Pat Buchanan examines the difference between the media portrayal of the events leading up to the death of Trayvon Martin, and the actual facts.
Trayvon Martin was an unarmed teenager walking home from a convenience store with Skittles and iced tea, when he was shot to death by a racist, profiling wannabe cop named George Zimmerman.
In the Big Media, which has relentlessly sought out the voices of those most incensed by the verdict in Sanford, Fla., that is how the Saga of Trayvon Martin is being told. And from listening to TV reports of the rage across black America, that is what is widely believed there.
But is that what happened? Well, not exactly.

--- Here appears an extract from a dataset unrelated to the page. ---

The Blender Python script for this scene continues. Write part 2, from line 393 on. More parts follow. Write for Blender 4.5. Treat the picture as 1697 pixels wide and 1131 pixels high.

Trayvon Martin was not shot while walking home.
He was shot after sucker-punching George Zimmerman, breaking his nose, knocking him down, jumping on top of him, beating him martial arts style and banging his head on a concrete walk, while Zimmerman screamed again and again, “Help me, help me.”
This is what George Zimmerman said happened.
It is what the sole eyewitness to the fight, John Good, says happened. It is what Sanford police believed.
It is what the defense proved beyond a reasonable doubt. It is what that jury of six women came to believe.
Why, then, do so many in the black community believe Trayvon was profiled and murdered, when even most of the analysts on the cable news shows were saying in the last days of the trial that the prosecution had failed completely to make its case?